Tienen razón quienes lamentan la pobreza del debate y bastaría con lo que usuarios de las redes creadas por partidos y candidatos dicen a diario de las opiniones de quienes han incluido en sus listas de objetados. Un listado negro, hijo de la intolerancia, de viejos adversarios y de quienes incluso gozaron alguna vez de sus afectos y hoy no concuerdan con sus discursos electorales.

Antaño se creía que esa extrema intolerancia provenía únicamente de la esfera oficial. Pero hoy la vemos con absoluto asombro, provenir no solo desde círculos adheridos al poder, sino de iglesias y litorales políticos, donde muchos hasta hace poco beneficiarios de la corrupción, que hoy denuncian con absoluto desprecio de sí mismo, se autoerigen profetas de la redención y de la moralidad pública. Cuán penoso es observar jóvenes líderes de potencial creciente, promesas del relevo generacional, rendidos a la tentación de doblegar la constancia de quienes, en el multicolor escenario de las ideas, ven que no todo es oscuro en el Gobierno y en la gente que lo integra, ni todo diáfano en la acera del frente.

Y qué pena en realidad es saber que personas de calidad, y con porvenir político, ceda al terrible encanto de asociar su esfuerzo a gente siempre dispuesta a embarrar reputaciones. Incluso, la de aquellos que en muchos momentos de sus vidas vieron pasar la fortuna material por la puerta de su casa a grandes gritos y optaron por mirar hacia otro lado para dejarla pasar y no caer en la desdicha de deshonrar sus buenos nombres y los de sus familias.

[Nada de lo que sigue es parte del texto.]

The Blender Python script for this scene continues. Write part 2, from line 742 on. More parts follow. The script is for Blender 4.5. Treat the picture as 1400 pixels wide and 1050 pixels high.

Por eso, cuando se escucha que algo anda mal en el tono de la discusión de los temas fundamentales de la República, cuya alta resonancia y el ruido que genera afecta el oído y amenaza el tímpano de la nación, con dolor cualquiera se siente inclinado a admitir que esa terrible realidad ahuyenta el nivel de tolerancia y respeto que el futuro nos reclama.